2007-05-04 01:31:53 | S.Chiba
             第17回 「姫の涙」

 今回出番は少ないが、千葉ちゃん板垣の渋い存在感は充分

 しかし今回は、どっしり落ち着いていられない、板垣晴信(市川亀治郎)から、由布姫(柴本幸)つれてくるように言われ、「まさか御側室に?!」と心中は穏やかではない。異議を申し上げても、晴信の決意は、どうやら固そう?!

 甘利(竜雷太)と二人、重臣同士で眉をひそめて話すシーンは、渋くて重厚感たっぷり。諏訪に高遠頼継(上杉祥三)らを倒しに出陣の命を受ける板垣だが、心中は留守中の動向がどうにも気になる?!そこへ、小山田(田辺誠一)が諏訪の正当な後継者として、まだ乳飲み子の寅王丸を旗印にし、連れて出兵するが望ましいと、提案。自ら諭した、戦いぬかねばならぬ戦乱の常だが、板垣の表情がまた曇る

 千葉ちゃん板垣の微妙な表情に、心の中でさぞや葛藤をし難儀しているのでは?微妙な千葉ちゃん板垣の表情に見入ってしまいました。
 
 勘助(内野聖陽)由布姫(柴本幸)の戦いも激しいが、今回の見どころは、禰々(桜井幸子)の嘆き悲しみ、口走る皮肉もまた、悲しみを倍増し涙を誘う。晴信自ら、父の思いがわかったと、母・大井夫人(風吹ジュン)に告白するシーンは、その台詞と共に胸に迫ってきた。
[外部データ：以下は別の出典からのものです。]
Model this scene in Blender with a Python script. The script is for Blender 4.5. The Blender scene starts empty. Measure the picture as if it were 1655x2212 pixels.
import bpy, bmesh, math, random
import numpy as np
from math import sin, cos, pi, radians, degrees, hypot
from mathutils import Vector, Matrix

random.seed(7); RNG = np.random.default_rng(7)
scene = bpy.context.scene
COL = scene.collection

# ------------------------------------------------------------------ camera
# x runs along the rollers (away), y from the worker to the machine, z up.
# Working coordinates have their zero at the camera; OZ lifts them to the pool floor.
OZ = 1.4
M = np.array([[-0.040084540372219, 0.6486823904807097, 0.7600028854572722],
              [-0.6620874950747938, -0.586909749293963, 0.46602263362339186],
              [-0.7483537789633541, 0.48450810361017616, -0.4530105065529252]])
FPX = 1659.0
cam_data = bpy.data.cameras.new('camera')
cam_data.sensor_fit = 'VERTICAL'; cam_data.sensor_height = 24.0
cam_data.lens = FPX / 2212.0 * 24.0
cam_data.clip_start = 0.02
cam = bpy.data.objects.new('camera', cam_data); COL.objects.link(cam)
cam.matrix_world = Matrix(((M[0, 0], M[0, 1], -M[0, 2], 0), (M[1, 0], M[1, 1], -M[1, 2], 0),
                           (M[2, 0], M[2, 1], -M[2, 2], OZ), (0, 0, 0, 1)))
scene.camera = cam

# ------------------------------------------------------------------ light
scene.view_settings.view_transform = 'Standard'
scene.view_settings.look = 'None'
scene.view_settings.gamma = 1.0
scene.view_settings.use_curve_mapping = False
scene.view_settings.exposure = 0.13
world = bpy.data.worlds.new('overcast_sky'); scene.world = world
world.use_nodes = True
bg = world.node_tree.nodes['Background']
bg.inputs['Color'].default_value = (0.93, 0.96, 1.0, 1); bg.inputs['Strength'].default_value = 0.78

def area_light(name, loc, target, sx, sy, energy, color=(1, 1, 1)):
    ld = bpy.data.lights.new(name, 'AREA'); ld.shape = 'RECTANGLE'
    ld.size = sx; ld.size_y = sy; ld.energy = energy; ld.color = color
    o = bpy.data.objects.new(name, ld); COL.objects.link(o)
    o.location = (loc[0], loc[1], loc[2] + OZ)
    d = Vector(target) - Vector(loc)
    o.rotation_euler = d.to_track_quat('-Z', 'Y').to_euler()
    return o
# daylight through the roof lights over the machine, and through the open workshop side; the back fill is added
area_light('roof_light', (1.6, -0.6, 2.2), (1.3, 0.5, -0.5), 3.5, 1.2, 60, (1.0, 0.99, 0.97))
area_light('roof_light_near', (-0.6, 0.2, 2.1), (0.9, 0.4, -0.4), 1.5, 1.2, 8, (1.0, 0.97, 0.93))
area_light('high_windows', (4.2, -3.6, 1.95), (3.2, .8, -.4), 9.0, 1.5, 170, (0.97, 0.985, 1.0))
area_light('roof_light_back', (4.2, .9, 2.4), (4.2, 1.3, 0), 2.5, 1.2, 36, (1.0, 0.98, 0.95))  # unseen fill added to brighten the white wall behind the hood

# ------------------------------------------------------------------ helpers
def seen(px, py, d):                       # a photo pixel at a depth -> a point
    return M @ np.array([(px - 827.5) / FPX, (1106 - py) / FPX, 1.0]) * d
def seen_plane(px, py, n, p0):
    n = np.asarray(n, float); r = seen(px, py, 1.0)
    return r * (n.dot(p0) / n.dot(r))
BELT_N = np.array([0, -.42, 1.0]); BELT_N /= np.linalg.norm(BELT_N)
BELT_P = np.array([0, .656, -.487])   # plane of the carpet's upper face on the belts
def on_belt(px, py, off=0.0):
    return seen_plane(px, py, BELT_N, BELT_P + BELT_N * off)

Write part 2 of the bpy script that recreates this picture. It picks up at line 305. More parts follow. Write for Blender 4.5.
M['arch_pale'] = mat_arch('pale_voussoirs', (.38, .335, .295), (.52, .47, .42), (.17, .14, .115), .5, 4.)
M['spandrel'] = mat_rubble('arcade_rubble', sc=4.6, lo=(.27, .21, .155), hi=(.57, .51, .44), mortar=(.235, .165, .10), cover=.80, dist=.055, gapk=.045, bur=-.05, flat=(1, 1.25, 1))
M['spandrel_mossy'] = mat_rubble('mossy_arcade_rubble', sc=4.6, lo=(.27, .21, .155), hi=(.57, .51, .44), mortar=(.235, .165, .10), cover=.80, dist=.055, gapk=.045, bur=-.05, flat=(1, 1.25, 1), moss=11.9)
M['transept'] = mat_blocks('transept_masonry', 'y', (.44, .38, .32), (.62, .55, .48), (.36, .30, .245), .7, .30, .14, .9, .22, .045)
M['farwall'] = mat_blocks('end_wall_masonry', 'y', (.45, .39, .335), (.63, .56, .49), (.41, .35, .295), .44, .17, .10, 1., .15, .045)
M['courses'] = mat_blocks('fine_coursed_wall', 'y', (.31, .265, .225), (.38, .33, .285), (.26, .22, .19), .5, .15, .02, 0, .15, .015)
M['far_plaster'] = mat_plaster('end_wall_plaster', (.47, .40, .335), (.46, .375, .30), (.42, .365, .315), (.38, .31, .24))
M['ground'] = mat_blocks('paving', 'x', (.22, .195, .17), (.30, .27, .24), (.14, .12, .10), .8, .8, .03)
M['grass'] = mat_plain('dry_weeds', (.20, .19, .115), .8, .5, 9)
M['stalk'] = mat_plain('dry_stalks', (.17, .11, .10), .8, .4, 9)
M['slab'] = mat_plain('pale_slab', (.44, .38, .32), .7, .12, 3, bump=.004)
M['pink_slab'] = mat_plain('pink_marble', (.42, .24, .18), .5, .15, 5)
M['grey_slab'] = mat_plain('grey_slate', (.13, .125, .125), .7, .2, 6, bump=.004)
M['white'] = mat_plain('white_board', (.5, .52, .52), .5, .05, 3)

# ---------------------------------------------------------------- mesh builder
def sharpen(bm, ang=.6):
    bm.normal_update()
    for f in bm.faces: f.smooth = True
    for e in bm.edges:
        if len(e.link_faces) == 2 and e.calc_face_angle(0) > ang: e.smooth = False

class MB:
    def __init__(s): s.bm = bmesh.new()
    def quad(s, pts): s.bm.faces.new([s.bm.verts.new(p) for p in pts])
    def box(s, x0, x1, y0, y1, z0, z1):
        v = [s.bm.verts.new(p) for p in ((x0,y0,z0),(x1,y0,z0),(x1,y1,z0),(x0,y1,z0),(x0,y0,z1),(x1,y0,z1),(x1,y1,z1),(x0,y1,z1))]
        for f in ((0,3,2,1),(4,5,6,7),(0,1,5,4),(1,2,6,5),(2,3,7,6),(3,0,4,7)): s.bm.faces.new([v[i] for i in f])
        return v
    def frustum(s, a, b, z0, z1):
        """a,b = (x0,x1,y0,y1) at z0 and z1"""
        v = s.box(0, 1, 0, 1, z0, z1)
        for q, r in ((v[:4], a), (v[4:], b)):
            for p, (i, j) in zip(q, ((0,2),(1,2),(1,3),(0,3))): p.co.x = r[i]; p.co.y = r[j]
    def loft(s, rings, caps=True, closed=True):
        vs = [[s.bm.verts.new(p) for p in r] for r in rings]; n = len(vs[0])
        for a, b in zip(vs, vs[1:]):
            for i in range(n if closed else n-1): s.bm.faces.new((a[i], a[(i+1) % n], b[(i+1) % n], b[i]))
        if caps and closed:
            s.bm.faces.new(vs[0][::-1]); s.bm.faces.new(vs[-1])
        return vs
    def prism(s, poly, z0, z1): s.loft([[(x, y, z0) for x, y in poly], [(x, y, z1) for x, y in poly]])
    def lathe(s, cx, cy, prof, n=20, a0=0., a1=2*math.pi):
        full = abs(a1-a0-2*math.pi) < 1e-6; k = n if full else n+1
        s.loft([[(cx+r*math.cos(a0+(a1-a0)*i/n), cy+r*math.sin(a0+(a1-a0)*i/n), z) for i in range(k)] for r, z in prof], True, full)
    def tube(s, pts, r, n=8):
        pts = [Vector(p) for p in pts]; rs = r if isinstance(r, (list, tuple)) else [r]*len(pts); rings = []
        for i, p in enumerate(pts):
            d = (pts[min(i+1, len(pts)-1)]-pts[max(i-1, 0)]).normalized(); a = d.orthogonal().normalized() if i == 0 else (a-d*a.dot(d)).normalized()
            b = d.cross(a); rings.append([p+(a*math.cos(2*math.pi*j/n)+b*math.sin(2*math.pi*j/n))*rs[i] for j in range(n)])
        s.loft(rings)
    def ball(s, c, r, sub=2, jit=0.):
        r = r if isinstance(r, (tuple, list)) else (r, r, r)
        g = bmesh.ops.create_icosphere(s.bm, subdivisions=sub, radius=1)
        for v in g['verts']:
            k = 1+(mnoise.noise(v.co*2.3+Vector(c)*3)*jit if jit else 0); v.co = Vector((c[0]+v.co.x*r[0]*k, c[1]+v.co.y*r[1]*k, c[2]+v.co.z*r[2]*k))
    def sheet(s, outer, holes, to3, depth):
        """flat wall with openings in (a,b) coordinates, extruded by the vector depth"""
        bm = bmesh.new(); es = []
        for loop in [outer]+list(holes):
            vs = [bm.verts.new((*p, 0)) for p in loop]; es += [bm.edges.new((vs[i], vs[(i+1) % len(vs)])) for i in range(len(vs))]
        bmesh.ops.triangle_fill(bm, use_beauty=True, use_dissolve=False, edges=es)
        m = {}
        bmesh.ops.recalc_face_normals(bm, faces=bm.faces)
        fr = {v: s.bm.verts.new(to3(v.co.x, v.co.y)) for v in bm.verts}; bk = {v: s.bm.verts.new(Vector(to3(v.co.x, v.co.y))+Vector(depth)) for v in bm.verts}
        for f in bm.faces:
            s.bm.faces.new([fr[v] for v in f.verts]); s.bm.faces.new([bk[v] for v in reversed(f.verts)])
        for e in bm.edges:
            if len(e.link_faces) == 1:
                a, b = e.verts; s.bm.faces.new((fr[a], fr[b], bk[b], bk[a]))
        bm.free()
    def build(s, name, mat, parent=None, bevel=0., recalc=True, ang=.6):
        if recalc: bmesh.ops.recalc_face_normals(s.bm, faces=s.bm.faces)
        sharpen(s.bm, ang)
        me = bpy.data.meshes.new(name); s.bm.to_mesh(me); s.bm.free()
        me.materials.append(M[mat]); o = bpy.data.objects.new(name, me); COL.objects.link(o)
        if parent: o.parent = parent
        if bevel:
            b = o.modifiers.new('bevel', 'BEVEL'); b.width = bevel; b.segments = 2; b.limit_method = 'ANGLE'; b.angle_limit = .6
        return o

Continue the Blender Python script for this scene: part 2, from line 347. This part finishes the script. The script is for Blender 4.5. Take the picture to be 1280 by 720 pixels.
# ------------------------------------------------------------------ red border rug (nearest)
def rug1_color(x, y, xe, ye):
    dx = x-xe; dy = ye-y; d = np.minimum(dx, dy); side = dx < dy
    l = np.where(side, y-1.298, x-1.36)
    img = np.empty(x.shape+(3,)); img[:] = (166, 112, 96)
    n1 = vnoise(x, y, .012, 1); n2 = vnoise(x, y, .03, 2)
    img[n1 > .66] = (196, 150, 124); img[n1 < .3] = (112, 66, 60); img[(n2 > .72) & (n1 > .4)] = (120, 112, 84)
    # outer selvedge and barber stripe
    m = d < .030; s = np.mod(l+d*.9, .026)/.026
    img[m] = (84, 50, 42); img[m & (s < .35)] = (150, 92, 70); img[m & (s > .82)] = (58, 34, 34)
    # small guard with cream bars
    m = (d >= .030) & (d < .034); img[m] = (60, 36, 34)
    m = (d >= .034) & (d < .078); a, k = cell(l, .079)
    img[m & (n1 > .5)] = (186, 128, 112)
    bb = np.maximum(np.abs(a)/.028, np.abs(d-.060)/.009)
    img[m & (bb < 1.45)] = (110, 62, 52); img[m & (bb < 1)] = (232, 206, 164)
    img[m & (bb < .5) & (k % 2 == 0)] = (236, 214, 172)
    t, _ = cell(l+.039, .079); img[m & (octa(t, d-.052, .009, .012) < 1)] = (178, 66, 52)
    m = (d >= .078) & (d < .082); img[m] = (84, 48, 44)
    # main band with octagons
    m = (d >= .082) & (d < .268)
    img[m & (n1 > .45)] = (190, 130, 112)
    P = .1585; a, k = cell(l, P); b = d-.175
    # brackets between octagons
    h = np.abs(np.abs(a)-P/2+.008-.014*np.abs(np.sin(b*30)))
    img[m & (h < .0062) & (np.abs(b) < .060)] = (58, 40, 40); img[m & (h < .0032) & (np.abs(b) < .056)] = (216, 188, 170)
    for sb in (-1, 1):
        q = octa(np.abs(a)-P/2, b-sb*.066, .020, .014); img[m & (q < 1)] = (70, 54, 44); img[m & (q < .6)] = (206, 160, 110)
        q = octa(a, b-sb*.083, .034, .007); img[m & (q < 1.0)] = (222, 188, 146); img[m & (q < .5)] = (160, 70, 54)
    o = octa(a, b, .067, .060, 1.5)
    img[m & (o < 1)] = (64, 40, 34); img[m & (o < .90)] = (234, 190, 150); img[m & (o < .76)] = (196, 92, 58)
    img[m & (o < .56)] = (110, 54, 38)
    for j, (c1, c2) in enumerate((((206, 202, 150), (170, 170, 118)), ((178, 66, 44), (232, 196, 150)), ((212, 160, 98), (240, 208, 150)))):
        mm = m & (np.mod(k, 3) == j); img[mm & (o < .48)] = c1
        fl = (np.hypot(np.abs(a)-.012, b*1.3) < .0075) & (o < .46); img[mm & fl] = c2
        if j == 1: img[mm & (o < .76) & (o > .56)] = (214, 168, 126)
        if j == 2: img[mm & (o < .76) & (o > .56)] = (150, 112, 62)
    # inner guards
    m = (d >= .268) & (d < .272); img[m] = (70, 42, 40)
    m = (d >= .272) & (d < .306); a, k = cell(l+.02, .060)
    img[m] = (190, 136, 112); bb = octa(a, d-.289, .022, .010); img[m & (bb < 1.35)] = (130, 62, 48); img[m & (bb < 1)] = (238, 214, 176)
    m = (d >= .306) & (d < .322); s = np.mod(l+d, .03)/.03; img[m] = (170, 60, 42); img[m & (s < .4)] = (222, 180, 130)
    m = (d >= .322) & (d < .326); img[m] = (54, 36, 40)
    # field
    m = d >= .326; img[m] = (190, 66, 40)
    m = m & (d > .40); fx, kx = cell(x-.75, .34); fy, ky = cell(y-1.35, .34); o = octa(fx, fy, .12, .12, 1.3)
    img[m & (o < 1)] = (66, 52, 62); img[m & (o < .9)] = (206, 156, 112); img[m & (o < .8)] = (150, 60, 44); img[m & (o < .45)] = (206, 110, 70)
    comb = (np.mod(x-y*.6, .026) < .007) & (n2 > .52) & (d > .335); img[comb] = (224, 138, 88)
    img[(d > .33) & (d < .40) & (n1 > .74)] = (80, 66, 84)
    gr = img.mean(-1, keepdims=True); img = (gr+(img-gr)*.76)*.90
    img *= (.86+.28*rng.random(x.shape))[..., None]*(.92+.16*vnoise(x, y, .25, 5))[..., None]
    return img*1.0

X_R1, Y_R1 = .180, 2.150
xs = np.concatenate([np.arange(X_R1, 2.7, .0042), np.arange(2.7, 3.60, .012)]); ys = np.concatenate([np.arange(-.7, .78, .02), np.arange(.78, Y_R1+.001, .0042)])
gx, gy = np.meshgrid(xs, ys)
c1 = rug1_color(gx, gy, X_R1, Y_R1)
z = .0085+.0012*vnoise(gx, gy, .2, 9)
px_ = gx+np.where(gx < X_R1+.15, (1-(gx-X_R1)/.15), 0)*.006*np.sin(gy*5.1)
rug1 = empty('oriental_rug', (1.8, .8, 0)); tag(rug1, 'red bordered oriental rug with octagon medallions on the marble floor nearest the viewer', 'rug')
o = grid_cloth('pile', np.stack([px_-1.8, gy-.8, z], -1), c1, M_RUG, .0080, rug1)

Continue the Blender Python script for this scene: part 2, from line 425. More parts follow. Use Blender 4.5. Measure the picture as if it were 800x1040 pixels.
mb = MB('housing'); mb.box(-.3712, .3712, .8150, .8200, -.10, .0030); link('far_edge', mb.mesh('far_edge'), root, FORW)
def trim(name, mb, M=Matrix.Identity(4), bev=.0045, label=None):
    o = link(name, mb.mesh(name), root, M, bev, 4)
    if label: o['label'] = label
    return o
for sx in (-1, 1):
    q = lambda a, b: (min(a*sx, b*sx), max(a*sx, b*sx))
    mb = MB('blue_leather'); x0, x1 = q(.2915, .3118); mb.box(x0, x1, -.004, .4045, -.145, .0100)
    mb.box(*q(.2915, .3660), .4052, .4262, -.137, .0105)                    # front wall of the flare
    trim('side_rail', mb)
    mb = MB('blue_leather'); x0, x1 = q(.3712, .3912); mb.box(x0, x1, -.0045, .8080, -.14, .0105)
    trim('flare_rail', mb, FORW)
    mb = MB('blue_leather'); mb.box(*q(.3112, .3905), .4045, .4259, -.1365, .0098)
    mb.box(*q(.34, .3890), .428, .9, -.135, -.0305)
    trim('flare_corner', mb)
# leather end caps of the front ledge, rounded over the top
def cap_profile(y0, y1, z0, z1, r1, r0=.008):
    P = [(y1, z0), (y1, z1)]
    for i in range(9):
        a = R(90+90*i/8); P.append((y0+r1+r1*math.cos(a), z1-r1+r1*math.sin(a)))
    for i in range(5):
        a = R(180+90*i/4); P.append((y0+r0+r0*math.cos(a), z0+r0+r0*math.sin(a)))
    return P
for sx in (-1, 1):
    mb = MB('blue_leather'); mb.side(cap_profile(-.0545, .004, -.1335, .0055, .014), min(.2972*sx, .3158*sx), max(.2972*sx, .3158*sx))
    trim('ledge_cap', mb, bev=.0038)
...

 そしてもう一つの見所は、平蔵(佐藤隆太)と・ヒサ(水川あさみ)の再開のシーン。矢崎十吾郎(岡森諦)に自害すると言うヒサを、もう離さない!ずっとおまもりすると誓う平蔵の姿。勘助は平蔵と同様の思いながら、全く反対の容で思いを伝え行動していく事になる。二人の姿が太陽と月のように思えた瞬間だった。

 次回、遂に由布姫が、晴信らの元へやってくる。複雑な人間模様が見られそう、果たして板垣は、どんな顔をするのだろうか。